* **Stated goal**: Set down the listing below verbatim, but only from its first line through the line containing "Q_('shrub', 'low dark".

* **Recorded information**:
══════════════════════════════
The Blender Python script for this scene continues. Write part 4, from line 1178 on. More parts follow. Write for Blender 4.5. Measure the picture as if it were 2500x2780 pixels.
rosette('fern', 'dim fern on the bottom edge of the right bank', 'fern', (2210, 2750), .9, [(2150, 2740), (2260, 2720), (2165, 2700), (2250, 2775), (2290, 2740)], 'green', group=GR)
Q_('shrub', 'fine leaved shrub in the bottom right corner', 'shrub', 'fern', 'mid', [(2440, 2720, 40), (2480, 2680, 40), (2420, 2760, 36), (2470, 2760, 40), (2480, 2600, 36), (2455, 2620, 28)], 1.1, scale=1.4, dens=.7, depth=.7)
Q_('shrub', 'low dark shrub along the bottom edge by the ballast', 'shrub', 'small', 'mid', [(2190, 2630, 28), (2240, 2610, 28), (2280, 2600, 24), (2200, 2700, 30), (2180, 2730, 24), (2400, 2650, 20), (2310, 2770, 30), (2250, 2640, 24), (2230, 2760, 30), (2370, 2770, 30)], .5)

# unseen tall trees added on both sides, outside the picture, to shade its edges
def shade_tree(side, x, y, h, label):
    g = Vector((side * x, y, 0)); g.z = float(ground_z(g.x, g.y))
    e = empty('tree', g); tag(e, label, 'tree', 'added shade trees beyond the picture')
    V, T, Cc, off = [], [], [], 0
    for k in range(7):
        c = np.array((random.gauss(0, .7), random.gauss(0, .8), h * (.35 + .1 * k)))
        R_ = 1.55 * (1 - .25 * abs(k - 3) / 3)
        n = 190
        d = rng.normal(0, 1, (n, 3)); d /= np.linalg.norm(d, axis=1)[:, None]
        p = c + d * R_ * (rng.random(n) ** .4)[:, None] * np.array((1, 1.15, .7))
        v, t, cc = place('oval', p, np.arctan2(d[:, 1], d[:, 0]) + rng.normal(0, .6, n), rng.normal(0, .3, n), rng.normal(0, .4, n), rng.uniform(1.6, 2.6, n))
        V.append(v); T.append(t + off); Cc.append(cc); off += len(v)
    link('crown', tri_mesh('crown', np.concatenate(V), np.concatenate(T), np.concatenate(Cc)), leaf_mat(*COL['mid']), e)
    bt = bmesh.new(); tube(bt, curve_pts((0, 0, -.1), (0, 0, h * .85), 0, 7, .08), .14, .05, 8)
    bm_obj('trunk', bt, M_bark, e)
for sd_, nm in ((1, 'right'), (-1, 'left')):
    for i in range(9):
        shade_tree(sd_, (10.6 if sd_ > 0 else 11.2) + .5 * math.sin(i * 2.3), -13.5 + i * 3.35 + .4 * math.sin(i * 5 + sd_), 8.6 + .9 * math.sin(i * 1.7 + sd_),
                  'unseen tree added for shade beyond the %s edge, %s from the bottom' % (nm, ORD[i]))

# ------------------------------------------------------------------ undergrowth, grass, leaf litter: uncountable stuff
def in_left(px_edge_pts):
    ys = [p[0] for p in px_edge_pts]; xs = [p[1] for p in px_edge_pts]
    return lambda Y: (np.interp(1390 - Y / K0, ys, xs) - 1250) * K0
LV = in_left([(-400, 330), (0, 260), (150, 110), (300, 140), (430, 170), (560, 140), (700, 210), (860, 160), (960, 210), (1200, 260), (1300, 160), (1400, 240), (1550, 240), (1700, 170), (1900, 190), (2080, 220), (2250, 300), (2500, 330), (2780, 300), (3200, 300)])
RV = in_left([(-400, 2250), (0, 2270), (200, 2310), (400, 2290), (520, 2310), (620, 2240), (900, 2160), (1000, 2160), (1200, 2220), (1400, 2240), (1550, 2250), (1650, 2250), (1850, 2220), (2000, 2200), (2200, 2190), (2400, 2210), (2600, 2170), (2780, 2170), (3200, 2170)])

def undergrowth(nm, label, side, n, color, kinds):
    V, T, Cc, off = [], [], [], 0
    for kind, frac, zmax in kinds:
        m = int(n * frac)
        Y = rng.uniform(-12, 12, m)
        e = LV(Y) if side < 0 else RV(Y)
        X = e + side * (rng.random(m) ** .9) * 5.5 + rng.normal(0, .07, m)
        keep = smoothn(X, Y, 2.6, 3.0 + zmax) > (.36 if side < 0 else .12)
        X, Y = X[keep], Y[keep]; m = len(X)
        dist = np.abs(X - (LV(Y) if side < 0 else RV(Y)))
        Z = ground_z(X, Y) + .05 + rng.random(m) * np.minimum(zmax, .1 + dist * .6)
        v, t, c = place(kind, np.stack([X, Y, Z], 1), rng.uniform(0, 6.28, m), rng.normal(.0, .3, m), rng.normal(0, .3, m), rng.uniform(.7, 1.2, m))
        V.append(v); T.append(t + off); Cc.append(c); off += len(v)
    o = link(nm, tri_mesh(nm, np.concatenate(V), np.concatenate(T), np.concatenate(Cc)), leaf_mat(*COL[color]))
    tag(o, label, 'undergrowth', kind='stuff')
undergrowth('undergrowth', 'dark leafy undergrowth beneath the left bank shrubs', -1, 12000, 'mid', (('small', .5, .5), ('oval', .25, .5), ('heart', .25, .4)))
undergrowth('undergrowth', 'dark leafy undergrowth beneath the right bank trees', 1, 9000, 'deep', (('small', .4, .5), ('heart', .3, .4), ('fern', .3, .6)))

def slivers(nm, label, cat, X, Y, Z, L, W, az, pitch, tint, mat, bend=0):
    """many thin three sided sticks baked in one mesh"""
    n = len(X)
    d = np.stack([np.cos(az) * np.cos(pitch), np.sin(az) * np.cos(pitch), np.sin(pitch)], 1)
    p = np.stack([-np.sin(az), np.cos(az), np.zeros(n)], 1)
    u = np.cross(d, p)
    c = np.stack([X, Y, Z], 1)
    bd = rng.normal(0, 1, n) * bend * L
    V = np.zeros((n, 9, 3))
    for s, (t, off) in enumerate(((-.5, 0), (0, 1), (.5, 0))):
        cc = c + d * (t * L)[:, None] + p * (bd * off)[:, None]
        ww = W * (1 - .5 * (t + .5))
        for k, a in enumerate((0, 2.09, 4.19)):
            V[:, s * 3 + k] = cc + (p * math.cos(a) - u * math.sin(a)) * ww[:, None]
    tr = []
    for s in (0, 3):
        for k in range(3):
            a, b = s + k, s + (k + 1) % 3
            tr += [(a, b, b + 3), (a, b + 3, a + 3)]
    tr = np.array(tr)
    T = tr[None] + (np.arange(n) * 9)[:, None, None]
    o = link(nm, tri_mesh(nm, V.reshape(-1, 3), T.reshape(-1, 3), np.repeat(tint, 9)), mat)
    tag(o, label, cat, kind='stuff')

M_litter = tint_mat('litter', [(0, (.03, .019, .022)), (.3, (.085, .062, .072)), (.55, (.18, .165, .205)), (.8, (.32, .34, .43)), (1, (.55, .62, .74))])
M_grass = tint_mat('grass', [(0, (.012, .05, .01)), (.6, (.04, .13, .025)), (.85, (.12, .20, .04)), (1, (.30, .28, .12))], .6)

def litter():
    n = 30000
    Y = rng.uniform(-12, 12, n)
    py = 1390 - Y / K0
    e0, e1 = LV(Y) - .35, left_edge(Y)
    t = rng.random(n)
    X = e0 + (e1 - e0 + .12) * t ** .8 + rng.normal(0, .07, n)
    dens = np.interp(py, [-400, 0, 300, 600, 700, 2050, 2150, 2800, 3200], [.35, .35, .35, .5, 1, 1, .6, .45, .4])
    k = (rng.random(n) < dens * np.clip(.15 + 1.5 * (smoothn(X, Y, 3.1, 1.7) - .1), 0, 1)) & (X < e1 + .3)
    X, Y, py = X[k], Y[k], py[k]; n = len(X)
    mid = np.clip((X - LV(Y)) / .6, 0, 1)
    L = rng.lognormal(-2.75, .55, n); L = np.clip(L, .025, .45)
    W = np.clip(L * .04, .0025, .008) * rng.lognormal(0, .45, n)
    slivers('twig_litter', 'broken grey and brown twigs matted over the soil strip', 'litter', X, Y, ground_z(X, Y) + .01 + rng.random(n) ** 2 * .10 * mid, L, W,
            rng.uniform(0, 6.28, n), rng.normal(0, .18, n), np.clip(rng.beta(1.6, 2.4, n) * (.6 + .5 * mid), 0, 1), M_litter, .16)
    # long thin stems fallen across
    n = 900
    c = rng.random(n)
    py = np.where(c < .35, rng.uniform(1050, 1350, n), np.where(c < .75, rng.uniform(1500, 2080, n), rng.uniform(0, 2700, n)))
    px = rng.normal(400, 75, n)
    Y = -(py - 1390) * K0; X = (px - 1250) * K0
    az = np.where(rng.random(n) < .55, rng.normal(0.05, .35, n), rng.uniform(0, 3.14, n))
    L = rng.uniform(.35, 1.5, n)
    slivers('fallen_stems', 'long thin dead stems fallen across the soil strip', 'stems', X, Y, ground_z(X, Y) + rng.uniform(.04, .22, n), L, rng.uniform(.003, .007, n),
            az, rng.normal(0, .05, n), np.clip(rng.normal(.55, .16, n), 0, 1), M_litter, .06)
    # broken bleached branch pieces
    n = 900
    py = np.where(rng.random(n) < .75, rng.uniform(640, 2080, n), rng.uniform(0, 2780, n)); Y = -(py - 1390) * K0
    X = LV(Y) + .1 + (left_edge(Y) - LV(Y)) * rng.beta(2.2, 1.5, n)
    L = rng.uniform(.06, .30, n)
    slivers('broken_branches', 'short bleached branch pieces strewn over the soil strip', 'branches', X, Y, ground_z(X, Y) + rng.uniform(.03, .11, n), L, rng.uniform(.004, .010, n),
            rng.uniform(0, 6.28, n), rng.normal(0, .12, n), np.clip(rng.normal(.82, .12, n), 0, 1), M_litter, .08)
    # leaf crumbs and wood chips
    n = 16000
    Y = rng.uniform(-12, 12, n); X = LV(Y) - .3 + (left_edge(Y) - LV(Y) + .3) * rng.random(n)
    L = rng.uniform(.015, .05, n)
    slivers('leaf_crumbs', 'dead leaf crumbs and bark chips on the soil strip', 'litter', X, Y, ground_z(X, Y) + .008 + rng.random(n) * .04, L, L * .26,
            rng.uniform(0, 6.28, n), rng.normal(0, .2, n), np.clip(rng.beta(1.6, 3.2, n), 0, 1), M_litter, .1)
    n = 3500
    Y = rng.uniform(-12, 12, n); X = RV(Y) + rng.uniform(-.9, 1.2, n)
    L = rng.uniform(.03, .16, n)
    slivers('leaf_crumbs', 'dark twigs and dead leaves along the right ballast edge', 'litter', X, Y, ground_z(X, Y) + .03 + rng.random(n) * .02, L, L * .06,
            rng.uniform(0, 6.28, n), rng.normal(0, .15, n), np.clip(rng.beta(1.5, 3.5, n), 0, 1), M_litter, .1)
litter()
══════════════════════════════
* **Solution to this exercise**:
The Blender Python script for this scene continues. Write part 4, from line 1178 on. More parts follow. Write for Blender 4.5. Measure the picture as if it were 2500x2780 pixels.
rosette('fern', 'dim fern on the bottom edge of the right bank', 'fern', (2210, 2750), .9, [(2150, 2740), (2260, 2720), (2165, 2700), (2250, 2775), (2290, 2740)], 'green', group=GR)
Q_('shrub', 'fine leaved shrub in the bottom right corner', 'shrub', 'fern', 'mid', [(2440, 2720, 40), (2480, 2680, 40), (2420, 2760, 36), (2470, 2760, 40), (2480, 2600, 36), (2455, 2620, 28)], 1.1, scale=1.4, dens=.7, depth=.7)
Q_('shrub', 'low dark shrub along the bottom edge by the ballast', 'shrub', 'small', 'mid', [(2190, 2630, 28), (2240, 2610, 28), (2280, 2600, 24), (2200, 2700, 30), (2180, 2730, 24), (2400, 2650, 20), (2310, 2770, 30), (2250, 2640, 24), (2230, 2760, 30), (2370, 2770, 30)], .5)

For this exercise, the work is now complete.